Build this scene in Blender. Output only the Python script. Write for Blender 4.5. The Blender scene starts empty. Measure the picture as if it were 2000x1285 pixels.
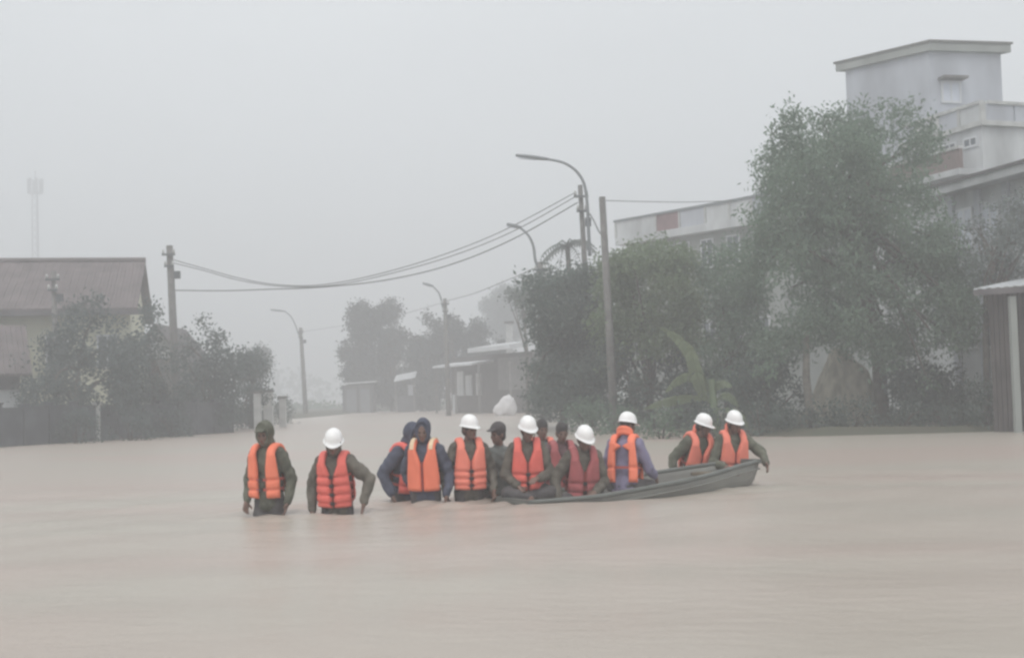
import bpy, bmesh, math, random
import numpy as np
from mathutils import Vector, Matrix, Euler
R = math.radians
rng = np.random.default_rng(7)
random.seed(7)
scene = bpy.context.scene
C = scene.collection

# ------------------------------------------------------------------ camera
CAM_H = 1.13
F_PX = 2500.0
PITCH = math.atan(129.5 / F_PX)
ROLL = R(1.5)
cam_d = bpy.data.cameras.new('camera')
cam = bpy.data.objects.new('camera', cam_d); C.objects.link(cam)
cam_d.sensor_width = 36; cam_d.lens = 36 * F_PX / 2000
cam_d.clip_start = 0.1; cam_d.clip_end = 4000
M_CAM = Matrix.Rotation(R(90) + PITCH, 3, 'X') @ Matrix.Rotation(-ROLL, 3, 'Z')
cam.matrix_world = Matrix.Translation((0, 0, CAM_H)) @ M_CAM.to_4x4()
scene.camera = cam

# ------------------------------------------------------------------ world and sun
SUN_EL, SUN_ROT = R(58), R(200)
w = bpy.data.worlds.new('World'); scene.world = w; w.use_nodes = True
nt = w.node_tree; nt.nodes.clear()
N = nt.nodes.new
out = N('ShaderNodeOutputWorld'); bg = N('ShaderNodeBackground'); bg.inputs['Strength'].default_value = 0.1
sky = N('ShaderNodeTexSky'); sky.sky_type = 'NISHITA'; sky.sun_disc = False
sky.sun_elevation = SUN_EL; sky.sun_rotation = SUN_ROT; sky.dust_density = 4; sky.air_density = 1.0
geo = N('ShaderNodeNewGeometry'); sep = N('ShaderNodeSeparateXYZ')
tc = N('ShaderNodeTexCoord')
nt.links.new(tc.outputs['Generated'], sep.inputs[0])
mr = N('ShaderNodeMapRange'); mr.inputs['From Min'].default_value = 0.0; mr.inputs['From Max'].default_value = 1.0
mr.inputs['To Min'].default_value = 0; mr.inputs['To Max'].default_value = 1
nt.links.new(sep.outputs['Z'], mr.inputs['Value'])
ramp = N('ShaderNodeValToRGB')     # overcast: brighter towards the zenith
ramp.color_ramp.elements[0].color = (0.605, 0.652, 0.68, 1)
ramp.color_ramp.elements[1].color = (1.0, 1.0, 1.0, 1)
nt.links.new(mr.outputs[0], ramp.inputs[0])
noi = N('ShaderNodeTexNoise'); noi.inputs['Scale'].default_value = 1.6; noi.inputs['Detail'].default_value = 3
mapn = N('ShaderNodeMapping'); mapn.inputs['Scale'].default_value = (1, 1, 3)
nt.links.new(tc.outputs['Generated'], mapn.inputs[0]); nt.links.new(mapn.outputs[0], noi.inputs['Vector'])
mr2 = N('ShaderNodeMapRange'); mr2.inputs['From Min'].default_value = .3; mr2.inputs['From Max'].default_value = .7
mr2.inputs['To Min'].default_value = 11.2; mr2.inputs['To Max'].default_value = 13.2
nt.links.new(noi.outputs['Fac'], mr2.inputs['Value'])
mul = N('ShaderNodeVectorMath'); mul.operation = 'SCALE'
nt.links.new(ramp.outputs[0], mul.inputs[0]); nt.links.new(mr2.outputs[0], mul.inputs['Scale'])
mix = N('ShaderNodeMix'); mix.data_type = 'RGBA'; mix.inputs[0].default_value = 0.93
nt.links.new(sky.outputs[0], mix.inputs[6]); nt.links.new(mul.outputs[0], mix.inputs[7])
nt.links.new(mix.outputs[2], bg.inputs['Color']); nt.links.new(bg.outputs[0], out.inputs['Surface'])

sl = bpy.data.lights.new('sun', 'SUN'); sl.energy = 1.4; sl.angle = R(40); sl.color = (1, .97, .92)
so = bpy.data.objects.new('sun', sl); C.objects.link(so)
so.rotation_euler = (R(90) - SUN_EL, 0, math.pi - SUN_ROT)

scene.view_settings.view_transform = 'Standard'; scene.view_settings.look = 'None'
scene.view_settings.exposure = 0.0; scene.view_settings.gamma = 1; scene.view_settings.use_curve_mapping = False
scene.render.engine = 'CYCLES'
cy = scene.cycles
cy.use_denoising = True; cy.volume_bounces = 2; cy.max_bounces = 6; cy.diffuse_bounces = 3; cy.glossy_bounces = 2
cy.filter_width = 2.6
HAZE = 0.0072

# ------------------------------------------------------------------ pixel helpers (photo pixels 2000 x 1285)
def ray(px, py):
    return M_CAM @ Vector(((px - 1000) / F_PX, -(py - 642.5) / F_PX, -1))
def at(px, py, D):
    r = ray(px, py); s = D / r.y
    return Vector((r.x * s, D, CAM_H + r.z * s))
def hz(px): return 772 - math.tan(ROLL) * (px - 1000)
def gx(px, D): return at(px, hz(px), D).x
def gp(px, D, z=0.0):
    return Vector((gx(px, D), D, z))
def zz(px, py, D): return at(px, py, D).z

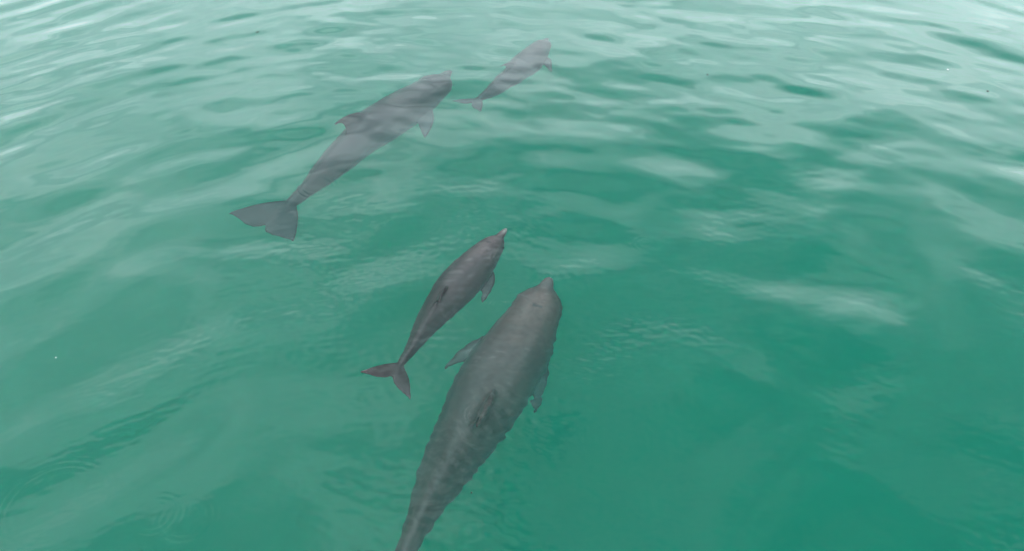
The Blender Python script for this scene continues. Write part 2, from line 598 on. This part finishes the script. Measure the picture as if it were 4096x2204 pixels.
    smm = raw.modifiers.new('soften', 'SMOOTH')
    smm.factor = 0.5
    smm.iterations = 5
    dg = bpy.context.evaluated_depsgraph_get()
    me = bpy.data.meshes.new_from_object(raw.evaluated_get(dg))
    bpy.data.objects.remove(raw)
    me.name = name
    nv = len(me.vertices)
    co = np.zeros(nv * 3, np.float32)
    me.vertices.foreach_get('co', co)
    co = co.reshape(-1, 3) + ctr
    # body map: how far along, how far up, dark marks
    near = np.zeros(nv, int)
    for a in range(0, nv, 4000):
        d = ((co[a:a + 4000, None, :] - sp.C[None]) ** 2).sum(-1)
        near[a:a + 4000] = d.argmin(1)
    rel = (co - sp.C[near]) / Lb
    side = (rel * sp.S[near]).sum(1)
    upv = (rel * sp.U[near]).sum(1)
    s = sp.s[near] + (rel * sp.T[near]).sum(1)
    ang = np.arctan2(upv, np.abs(side)) / math.pi + .5        # 0 belly .. 1 back
    hb = np.interp(s, S_ST, S_T)
    wb = np.interp(s, S_ST, S_W) * girth
    hb2 = np.where(upv > 0, hb, np.interp(s, S_ST, S_B)) * girth
    out = np.hypot(side / wb, upv / hb2)
    ang = np.where(((out > 1.12) & (s > .2)) | (s > .93), .80, ang)
    hf = (upv - hb * girth) / (.094 * dorsal)                 # the dorsal fin's tone shifts slightly from root to edge
    ang = np.where((hf > .05) & (s > .38) & (s < .7), .86 - .10 * np.clip(hf * 1.1, 0, 1), ang)
    blow = np.exp(-((np.hypot((s - .118 + 4 * side ** 2) * 1.0, 0) / .004) ** 2)) * (np.abs(side) < .014) * (upv > 0)
    mouth = np.exp(-(((upv + .004 - .10 * np.maximum(s - .05, 0)) / .0022) ** 2)) * (s < .085) * (s > .004) * (np.abs(side) > .004)
    cattr = me.color_attributes.new('body_map', 'FLOAT_COLOR', 'POINT')
    arr = np.stack([np.clip(s, 0, 1), ang, np.clip(blow * .85 + mouth * .8, 0, 1), np.ones(nv)], -1).astype(np.float32)
    cattr.data.foreach_set('color', arr.ravel())
    # press the blowhole in
    me.vertices.foreach_set('co', (co - ctr - sp.U[near] * (blow * .004 * Lb)[:, None]).astype(np.float32).ravel())
    me.polygons.foreach_set('use_smooth', [True] * len(me.polygons))
    me.materials.clear()
    me.materials.append(mat)
    me.update()
    o = bpy.data.objects.new(name, me)
    o.location = ctr
    col.objects.link(o)
    o['label'] = label
    o['category'] = 'dolphin'
    o['group'] = 'dolphins swimming under the surface'
    # eyes, one each side behind the corner of the mouth
    for sgn in (-1, 1):
        w = float(np.interp(.112, S_ST, S_W))
        p = sp.pt(.112, sgn * w * .985, -.008)
        c, tt, sd_, uu = sp.frame(.112)
        ev, ef = [], []
        for a in range(7):
            for b in range(12):
                th, ph = math.pi * a / 6, 2 * math.pi * b / 12
                v = sd_ * math.cos(th) * .5 + (tt * math.cos(ph) * 1.3 + uu * math.sin(ph)) * math.sin(th)
                ev.append(p - ctr + v * .0075 * Lb)
        for a in range(6):
            for b in range(12):
                ef.append((a * 12 + b, a * 12 + (b + 1) % 12, (a + 1) * 12 + (b + 1) % 12, (a + 1) * 12 + b))
        mesh_object('eye', ev, ef, EYE, parent=o)
    return o


EYE = plain_material('dark_wet_eye', (0.015, 0.014, 0.013), 0.12, 0.2, 80)
SKIN_A = skin_material('grey_dolphin_skin', (0.080, 0.047, 0.044), (0.062, 0.039, 0.037), (0.30, 0.26, 0.25), (0.095, 0.075, 0.073))
SKIN_B = skin_material('dark_grey_dolphin_skin', (0.038, 0.024, 0.026), (0.038, 0.026, 0.027), (0.20, 0.16, 0.15), (0.05, 0.035, 0.035))
SKIN_C = skin_material('young_dolphin_skin', (0.056, 0.040, 0.040), (0.046, 0.034, 0.034), (0.26, 0.22, 0.21), (0.17, 0.155, 0.15))

build_dolphin('dolphin', 'large grey dolphin nearest the camera, its tail cut off by the bottom edge',
              [(2200, 1110, -.12), (2168, 1190, -.22), (2070, 1391, -.35), (1970, 1560, -.41), (1865, 1745, -.41), (1770, 1905, -.39), (1690, 2070, -.37), (1622, 2210, -.36), (1550, 2350, -.36)],
              SKIN_A, girth=1.04, roll=(-6, -14, -17, -9, 0), dorsal_lean=.15, pec=((1, .70, -.25, .95), (-1, .88, -.30, .95)), pec_len=.155, dorsal=.85, beak=.5, bluff=1.18, stock=1.25)
build_dolphin('dolphin', 'small dolphin calf swimming beside the large near dolphin, pale snout tip at the surface',
              [(2026, 911, -.016), (1976, 971, -.088), (1885, 1080, -.17), (1795, 1185, -.19), (1707, 1300, -.19), (1650, 1390, -.17), (1600, 1460, -.12), (1572, 1500, -.09)],
              SKIN_C, girth=.96, voxel=.006, fluke=1.0, tail_len=1.25, chord_f=.9, roll=(4, 10, 8, -10, -26), dorsal=.58, dorsal_lean=.35, pec=((1, .60, -.35, .95), (-1, .85, -.45, .75)))
build_dolphin('dolphin', 'large dolphin with its whole body and broad tail flukes showing, farther out',
              [(1800, 285, -.25), (1760, 325, -.28), (1640, 412, -.36), (1500, 512, -.38), (1372, 625, -.36), (1262, 722, -.34), (1168, 802, -.33), (1100, 858, -.33)],
              SKIN_B, girth=.97, fluke=1.02, tail_len=1.15, chord_f=1.08, notch=0.3, roll=(10, 28, 28, 6, -12), pec=((1, .75, -.45, .75), (-1, .85, -.45, .75)), beak=.62, stock=1.3, dorsal_s=-.025, bluff=1.2, voxel=.008)
build_dolphin('dolphin', 'small faint dolphin farthest out, half hidden by pale reflections near the top',
              [(2190, 152, -.25), (2160, 190, -.27), (2095, 262, -.33), (2020, 325, -.34), (1950, 375, -.34), (1890, 410, -.33)],
              SKIN_B, girth=1.04, voxel=.007, roll=(10, 25, 20, 0), tail_len=1.1, stock=1.6, bluff=1.2, beak=.7)

# ------------------------------------------------------------------ specks afloat
FOAM = plain_material('white_foam_bubble', (0.62, 0.64, 0.64), 0.25, 0.05, 60)
FLAKE = plain_material('dark_brown_flake', (0.035, 0.028, 0.02), 0.6, 0.4, 200)


def surface_z(x, y):
    dg = bpy.context.evaluated_depsgraph_get()
    ok, loc, *_ = water.evaluated_get(dg).ray_cast(Vector((x, y, 1.0)), Vector((0, 0, -1)))
    return loc.z if ok else 0.0


def bubble(px, py, r, label):
    p = at(px, py)
    V, F = [], []
    for a in range(7):
        for b in range(12):
            th, ph = math.pi * .62 * a / 6, 2 * math.pi * b / 12
            V.append((r * math.sin(th) * math.cos(ph) * 1.15, r * math.sin(th) * math.sin(ph), r * (math.cos(th) * .8 + .1)))
    for a in range(6):
        for b in range(12):
            F.append((a * 12 + b, (a + 1) * 12 + b, (a + 1) * 12 + (b + 1) % 12, a * 12 + (b + 1) % 12))
    F.append(tuple(72 + b for b in range(12))[::-1])
    o = mesh_object('bubble', V, F, FOAM)
    o.location = (p.x, p.y, surface_z(p.x, p.y))
    o['label'], o['category'], o['group'] = label, 'bubble', 'tiny white bubbles on the water'


def flake(px, py, r, seed, label):
    p = at(px, py)
    g = random.Random(seed)
    n = 9
    top = [(r * math.cos(6.283 * k / n) * g.uniform(.7, 1.3), r * .6 * math.sin(6.283 * k / n) * g.uniform(.7, 1.3), .0012 + g.uniform(0, .002)) for k in range(n)]
    V = top + [(x, y, -.001) for x, y, z in top] + [(0, 0, .004)]
    F = [(k, (k + 1) % n, 2 * n) for k in range(n)] + [(k, n + k, n + (k + 1) % n, (k + 1) % n) for k in range(n)] + [tuple(n + k for k in range(n))[::-1]]
    o = mesh_object('floating_flake', V, F, FLAKE, smooth=False)
    o.location = (p.x, p.y, surface_z(p.x, p.y))
    o.rotation_euler = (0, 0, g.uniform(0, 6))
    o['label'], o['category'], o['group'] = label, 'flake', 'dark flakes floating on the water'


bubble(3792, 275, .007, 'tiny white bubble floating far out near the right edge')
bubble(222, 1428, .003, 'tiny white bubble floating near the left edge')
flake(2830, 299, .009, 1, 'tiny dark flake floating right of the farthest dolphin')
flake(1030, 128, .011, 2, 'tiny dark flake floating in the upper left')
flake(3950, 365, .009, 3, 'tiny dark flake floating near the upper right edge')
flake(1887, 1980, .0045, 4, 'tiny dark flake floating beside the nearest dolphin')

################

» What is required
Go through the listing above and pull out each line containing the word "Write".

» Finished exercise
Build this scene in Blender. Output only the Python script. Write for Blender 4.5. The Blender scene starts empty. Measure the picture as if it were 2000x1285 pixels.
The Blender Python script for this scene continues. Write part 2, from line 598 on. This part finishes the script. Measure the picture as if it were 4096x2204 pixels.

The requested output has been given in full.